-- start RECORD LIST --
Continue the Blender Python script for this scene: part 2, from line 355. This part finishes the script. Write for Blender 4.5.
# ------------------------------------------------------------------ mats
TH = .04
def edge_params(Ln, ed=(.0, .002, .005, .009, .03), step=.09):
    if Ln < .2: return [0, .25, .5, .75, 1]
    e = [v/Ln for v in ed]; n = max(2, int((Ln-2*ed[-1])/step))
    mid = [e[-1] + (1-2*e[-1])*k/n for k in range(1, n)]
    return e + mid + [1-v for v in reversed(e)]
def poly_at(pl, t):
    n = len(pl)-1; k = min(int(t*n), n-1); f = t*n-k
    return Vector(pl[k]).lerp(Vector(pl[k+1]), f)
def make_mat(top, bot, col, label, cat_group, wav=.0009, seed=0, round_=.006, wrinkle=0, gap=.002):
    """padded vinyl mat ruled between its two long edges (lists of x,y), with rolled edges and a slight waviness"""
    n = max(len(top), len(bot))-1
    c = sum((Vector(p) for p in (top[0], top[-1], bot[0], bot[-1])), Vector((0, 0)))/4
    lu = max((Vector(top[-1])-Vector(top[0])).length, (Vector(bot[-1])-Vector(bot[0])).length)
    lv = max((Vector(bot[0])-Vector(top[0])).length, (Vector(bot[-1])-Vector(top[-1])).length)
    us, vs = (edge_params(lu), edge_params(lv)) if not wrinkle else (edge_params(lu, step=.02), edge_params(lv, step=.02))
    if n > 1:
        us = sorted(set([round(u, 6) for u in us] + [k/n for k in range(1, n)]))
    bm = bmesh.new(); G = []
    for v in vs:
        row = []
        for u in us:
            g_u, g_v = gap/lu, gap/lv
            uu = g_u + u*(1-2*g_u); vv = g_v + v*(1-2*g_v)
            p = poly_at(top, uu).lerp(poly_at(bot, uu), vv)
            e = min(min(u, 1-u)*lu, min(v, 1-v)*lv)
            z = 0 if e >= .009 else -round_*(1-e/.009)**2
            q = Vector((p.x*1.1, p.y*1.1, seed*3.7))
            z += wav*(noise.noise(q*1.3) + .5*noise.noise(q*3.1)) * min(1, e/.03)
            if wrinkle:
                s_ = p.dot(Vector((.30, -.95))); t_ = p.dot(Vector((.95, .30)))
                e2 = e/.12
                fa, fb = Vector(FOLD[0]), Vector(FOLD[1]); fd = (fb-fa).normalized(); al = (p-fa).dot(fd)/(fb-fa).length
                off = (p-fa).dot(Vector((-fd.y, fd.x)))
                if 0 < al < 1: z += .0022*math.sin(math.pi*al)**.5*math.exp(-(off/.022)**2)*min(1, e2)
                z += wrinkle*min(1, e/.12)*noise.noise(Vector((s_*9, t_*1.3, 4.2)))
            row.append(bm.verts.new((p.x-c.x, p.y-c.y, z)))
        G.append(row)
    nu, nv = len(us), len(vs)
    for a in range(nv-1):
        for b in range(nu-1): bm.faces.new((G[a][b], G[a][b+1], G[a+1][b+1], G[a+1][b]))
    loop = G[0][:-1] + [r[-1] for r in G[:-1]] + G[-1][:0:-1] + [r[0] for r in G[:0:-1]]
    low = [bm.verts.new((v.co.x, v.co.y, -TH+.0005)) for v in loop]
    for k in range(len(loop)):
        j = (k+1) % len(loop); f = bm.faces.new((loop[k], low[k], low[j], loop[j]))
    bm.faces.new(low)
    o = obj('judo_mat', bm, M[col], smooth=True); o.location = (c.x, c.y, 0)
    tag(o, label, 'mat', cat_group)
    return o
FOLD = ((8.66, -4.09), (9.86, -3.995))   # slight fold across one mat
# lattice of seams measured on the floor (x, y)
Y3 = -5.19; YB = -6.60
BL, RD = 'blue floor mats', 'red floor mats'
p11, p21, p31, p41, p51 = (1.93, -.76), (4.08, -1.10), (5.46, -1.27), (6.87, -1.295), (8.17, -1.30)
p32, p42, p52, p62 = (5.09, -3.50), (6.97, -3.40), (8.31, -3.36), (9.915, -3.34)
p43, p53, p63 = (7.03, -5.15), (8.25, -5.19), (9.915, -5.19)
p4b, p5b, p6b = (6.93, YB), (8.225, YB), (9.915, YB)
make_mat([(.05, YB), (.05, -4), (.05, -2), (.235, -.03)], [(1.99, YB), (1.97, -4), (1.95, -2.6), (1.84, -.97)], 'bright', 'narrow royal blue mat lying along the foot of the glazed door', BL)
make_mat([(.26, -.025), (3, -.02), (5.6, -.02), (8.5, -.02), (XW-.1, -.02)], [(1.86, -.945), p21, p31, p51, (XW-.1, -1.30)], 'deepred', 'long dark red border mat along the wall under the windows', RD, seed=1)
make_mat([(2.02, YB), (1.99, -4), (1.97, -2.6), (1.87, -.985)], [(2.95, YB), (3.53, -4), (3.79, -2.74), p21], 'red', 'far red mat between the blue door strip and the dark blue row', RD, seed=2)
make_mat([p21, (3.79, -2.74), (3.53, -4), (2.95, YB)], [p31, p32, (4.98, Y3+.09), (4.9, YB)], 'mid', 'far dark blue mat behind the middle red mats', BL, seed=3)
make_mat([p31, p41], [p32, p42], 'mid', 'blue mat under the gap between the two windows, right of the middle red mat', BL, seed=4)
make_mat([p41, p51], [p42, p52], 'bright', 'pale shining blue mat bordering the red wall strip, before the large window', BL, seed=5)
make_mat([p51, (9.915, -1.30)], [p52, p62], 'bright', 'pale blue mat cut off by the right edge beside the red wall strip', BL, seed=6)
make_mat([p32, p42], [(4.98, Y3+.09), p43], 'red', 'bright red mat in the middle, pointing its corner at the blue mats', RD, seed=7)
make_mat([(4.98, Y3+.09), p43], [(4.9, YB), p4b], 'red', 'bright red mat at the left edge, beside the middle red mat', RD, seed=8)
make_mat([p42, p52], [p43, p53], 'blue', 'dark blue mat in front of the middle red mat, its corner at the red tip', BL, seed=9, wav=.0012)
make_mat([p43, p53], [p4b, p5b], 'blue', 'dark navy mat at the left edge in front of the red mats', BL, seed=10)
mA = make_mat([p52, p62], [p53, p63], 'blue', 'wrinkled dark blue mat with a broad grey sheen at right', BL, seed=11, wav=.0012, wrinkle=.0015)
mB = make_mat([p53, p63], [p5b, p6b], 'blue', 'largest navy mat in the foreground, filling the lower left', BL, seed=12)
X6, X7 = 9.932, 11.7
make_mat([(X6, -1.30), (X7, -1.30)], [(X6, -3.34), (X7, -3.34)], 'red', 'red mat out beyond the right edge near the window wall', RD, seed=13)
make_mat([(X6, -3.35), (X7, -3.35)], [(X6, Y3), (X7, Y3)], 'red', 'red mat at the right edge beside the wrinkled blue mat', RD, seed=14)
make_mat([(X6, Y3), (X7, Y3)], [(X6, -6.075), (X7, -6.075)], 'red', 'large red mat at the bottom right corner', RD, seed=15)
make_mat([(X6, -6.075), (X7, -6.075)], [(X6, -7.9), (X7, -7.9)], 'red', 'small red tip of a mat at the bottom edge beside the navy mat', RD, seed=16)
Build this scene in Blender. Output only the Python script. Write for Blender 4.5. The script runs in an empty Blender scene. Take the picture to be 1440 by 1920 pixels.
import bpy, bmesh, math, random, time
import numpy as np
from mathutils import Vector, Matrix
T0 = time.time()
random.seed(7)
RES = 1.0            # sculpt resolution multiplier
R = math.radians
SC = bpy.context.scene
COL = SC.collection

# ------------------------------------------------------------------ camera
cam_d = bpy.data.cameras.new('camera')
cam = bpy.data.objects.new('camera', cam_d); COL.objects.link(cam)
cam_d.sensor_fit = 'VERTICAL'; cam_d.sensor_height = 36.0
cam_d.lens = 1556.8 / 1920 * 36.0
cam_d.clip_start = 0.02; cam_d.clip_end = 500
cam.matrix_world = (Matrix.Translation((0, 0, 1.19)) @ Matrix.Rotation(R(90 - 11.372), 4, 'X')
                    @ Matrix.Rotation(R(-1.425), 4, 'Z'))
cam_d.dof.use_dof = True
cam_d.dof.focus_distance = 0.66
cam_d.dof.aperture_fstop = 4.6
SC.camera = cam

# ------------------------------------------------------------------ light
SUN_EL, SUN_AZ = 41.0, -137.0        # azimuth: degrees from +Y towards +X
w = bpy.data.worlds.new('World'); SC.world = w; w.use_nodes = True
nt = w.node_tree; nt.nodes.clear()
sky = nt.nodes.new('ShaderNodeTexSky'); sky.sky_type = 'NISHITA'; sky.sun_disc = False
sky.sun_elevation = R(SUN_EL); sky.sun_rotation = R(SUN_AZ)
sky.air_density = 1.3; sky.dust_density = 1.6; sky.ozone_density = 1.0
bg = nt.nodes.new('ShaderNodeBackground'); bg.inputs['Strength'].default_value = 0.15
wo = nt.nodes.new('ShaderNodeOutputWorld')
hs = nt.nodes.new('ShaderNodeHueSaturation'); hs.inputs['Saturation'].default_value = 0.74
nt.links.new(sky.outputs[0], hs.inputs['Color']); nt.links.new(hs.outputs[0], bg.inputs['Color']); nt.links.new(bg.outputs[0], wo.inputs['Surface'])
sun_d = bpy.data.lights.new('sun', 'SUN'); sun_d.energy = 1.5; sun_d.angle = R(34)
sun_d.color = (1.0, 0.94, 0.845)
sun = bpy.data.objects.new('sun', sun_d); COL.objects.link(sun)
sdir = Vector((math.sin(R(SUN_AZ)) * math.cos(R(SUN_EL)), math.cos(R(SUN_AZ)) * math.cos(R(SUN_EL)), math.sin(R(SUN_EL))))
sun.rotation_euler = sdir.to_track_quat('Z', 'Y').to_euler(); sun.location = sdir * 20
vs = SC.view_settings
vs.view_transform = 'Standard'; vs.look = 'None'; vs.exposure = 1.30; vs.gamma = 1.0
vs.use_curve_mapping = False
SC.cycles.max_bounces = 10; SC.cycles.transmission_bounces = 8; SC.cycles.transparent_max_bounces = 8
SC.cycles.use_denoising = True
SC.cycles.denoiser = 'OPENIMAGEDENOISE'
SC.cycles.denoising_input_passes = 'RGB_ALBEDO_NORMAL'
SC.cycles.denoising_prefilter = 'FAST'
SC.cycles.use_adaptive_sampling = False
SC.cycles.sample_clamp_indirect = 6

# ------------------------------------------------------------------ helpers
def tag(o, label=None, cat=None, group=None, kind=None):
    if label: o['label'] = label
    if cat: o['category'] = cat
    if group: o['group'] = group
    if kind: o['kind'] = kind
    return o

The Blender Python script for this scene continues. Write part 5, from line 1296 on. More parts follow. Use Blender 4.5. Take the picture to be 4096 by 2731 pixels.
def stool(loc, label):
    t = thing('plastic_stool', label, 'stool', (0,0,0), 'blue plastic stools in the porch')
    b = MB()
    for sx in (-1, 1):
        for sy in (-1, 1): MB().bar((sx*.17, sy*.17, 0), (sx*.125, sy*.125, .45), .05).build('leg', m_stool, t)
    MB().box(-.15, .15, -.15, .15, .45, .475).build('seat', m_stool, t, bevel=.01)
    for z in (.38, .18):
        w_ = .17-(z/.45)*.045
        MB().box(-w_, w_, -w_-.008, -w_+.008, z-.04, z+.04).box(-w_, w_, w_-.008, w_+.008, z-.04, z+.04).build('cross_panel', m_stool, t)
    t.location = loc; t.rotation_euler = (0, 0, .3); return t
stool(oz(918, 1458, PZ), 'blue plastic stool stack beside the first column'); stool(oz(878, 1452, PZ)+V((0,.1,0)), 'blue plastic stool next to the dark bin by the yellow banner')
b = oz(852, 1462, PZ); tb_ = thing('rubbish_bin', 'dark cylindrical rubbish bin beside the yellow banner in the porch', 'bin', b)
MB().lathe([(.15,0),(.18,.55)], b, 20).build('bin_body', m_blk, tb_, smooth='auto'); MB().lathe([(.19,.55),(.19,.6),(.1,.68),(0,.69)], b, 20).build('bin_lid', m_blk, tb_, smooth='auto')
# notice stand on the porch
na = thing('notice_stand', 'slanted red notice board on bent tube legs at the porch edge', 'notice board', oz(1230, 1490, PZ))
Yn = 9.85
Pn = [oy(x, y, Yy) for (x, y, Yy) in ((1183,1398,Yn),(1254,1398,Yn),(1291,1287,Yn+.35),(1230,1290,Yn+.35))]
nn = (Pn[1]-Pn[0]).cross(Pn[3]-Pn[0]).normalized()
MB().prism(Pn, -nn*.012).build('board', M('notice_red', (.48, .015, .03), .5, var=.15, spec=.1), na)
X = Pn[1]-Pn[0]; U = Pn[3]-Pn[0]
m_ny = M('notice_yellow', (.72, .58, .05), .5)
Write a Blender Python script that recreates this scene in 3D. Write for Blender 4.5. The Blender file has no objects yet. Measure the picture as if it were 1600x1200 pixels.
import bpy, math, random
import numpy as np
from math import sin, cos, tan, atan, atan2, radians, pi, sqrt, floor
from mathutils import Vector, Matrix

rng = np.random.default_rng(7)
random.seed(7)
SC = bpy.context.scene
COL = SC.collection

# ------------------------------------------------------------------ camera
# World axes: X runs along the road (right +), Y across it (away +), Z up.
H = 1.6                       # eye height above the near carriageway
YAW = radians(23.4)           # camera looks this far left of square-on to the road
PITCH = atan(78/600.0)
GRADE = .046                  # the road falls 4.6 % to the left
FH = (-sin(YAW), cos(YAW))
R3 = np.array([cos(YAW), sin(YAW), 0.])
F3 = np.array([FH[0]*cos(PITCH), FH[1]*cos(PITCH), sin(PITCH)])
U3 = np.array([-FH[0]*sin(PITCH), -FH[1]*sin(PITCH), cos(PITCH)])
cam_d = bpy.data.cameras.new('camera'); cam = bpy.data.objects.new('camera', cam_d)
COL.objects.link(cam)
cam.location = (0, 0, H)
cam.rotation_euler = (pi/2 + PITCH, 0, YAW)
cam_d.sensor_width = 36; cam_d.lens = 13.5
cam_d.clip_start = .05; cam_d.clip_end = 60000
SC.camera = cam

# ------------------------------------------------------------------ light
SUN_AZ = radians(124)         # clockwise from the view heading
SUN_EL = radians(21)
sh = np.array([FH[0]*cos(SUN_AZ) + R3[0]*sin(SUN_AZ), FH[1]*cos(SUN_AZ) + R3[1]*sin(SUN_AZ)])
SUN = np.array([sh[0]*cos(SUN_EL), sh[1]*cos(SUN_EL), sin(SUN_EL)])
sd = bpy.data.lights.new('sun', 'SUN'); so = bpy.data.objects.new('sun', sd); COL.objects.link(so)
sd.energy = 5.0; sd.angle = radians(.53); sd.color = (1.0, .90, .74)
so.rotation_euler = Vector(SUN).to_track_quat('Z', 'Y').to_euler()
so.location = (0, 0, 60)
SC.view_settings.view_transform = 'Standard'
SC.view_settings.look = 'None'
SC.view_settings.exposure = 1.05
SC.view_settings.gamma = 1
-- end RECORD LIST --
[EXERCISE AIM] Using the entries shown above, reproduce verbatim the lines from the line bearing "make_mat([p31, p41], [p32, p42], 'mid', 'blue" to the line bearing "make_mat([p41, p51], [p42, p52], 'bright', 'pale", inclusive.

[RESULT OF THIS TASK]
make_mat([p31, p41], [p32, p42], 'mid', 'blue mat under the gap between the two windows, right of the middle red mat', BL, seed=4)
make_mat([p41, p51], [p42, p52], 'bright', 'pale shining blue mat bordering the red wall strip, before the large window', BL, seed=5)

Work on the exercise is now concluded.